** begin INFORMATION PROVIDED **

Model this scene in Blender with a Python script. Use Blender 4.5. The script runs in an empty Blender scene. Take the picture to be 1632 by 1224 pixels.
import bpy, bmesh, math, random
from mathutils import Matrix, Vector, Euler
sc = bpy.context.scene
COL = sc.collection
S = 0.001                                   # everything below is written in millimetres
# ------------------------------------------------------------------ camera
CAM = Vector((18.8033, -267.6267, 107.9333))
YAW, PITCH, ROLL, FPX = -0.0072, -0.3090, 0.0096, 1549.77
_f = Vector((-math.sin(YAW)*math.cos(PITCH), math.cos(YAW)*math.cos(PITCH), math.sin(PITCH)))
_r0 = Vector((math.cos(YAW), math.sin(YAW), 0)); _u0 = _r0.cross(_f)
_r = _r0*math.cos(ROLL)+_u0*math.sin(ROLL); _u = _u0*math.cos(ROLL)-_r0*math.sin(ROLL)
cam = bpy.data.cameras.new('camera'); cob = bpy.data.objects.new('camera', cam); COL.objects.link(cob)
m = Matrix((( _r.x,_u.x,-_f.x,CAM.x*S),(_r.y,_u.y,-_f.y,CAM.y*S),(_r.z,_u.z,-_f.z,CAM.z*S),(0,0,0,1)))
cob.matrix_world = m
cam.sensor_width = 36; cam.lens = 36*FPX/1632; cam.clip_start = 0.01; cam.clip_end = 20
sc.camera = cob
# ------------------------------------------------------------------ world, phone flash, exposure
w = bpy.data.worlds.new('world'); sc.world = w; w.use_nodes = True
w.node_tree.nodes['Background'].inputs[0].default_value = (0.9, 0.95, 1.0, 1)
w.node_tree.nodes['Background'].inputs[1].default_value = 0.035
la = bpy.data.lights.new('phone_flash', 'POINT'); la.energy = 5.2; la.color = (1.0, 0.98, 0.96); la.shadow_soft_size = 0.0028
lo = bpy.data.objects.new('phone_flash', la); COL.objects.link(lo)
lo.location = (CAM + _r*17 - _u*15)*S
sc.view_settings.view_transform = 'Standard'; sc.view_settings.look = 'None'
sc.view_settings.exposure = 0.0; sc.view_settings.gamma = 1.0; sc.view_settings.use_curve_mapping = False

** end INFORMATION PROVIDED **

STATED PROBLEM: Extract, word for word, each line of the listing above.

WRITTEN REPLY:
Model this scene in Blender with a Python script. Use Blender 4.5. The script runs in an empty Blender scene. Take the picture to be 1632 by 1224 pixels.
import bpy, bmesh, math, random
from mathutils import Matrix, Vector, Euler
sc = bpy.context.scene
COL = sc.collection
S = 0.001                                   # everything below is written in millimetres
# ------------------------------------------------------------------ camera
CAM = Vector((18.8033, -267.6267, 107.9333))
YAW, PITCH, ROLL, FPX = -0.0072, -0.3090, 0.0096, 1549.77
_f = Vector((-math.sin(YAW)*math.cos(PITCH), math.cos(YAW)*math.cos(PITCH), math.sin(PITCH)))
_r0 = Vector((math.cos(YAW), math.sin(YAW), 0)); _u0 = _r0.cross(_f)
_r = _r0*math.cos(ROLL)+_u0*math.sin(ROLL); _u = _u0*math.cos(ROLL)-_r0*math.sin(ROLL)
cam = bpy.data.cameras.new('camera'); cob = bpy.data.objects.new('camera', cam); COL.objects.link(cob)
m = Matrix((( _r.x,_u.x,-_f.x,CAM.x*S),(_r.y,_u.y,-_f.y,CAM.y*S),(_r.z,_u.z,-_f.z,CAM.z*S),(0,0,0,1)))
cob.matrix_world = m
cam.sensor_width = 36; cam.lens = 36*FPX/1632; cam.clip_start = 0.01; cam.clip_end = 20
sc.camera = cob
# ------------------------------------------------------------------ world, phone flash, exposure
w = bpy.data.worlds.new('world'); sc.world = w; w.use_nodes = True
w.node_tree.nodes['Background'].inputs[0].default_value = (0.9, 0.95, 1.0, 1)
w.node_tree.nodes['Background'].inputs[1].default_value = 0.035
la = bpy.data.lights.new('phone_flash', 'POINT'); la.energy = 5.2; la.color = (1.0, 0.98, 0.96); la.shadow_soft_size = 0.0028
lo = bpy.data.objects.new('phone_flash', la); COL.objects.link(lo)
lo.location = (CAM + _r*17 - _u*15)*S
sc.view_settings.view_transform = 'Standard'; sc.view_settings.look = 'None'
sc.view_settings.exposure = 0.0; sc.view_settings.gamma = 1.0; sc.view_settings.use_curve_mapping = False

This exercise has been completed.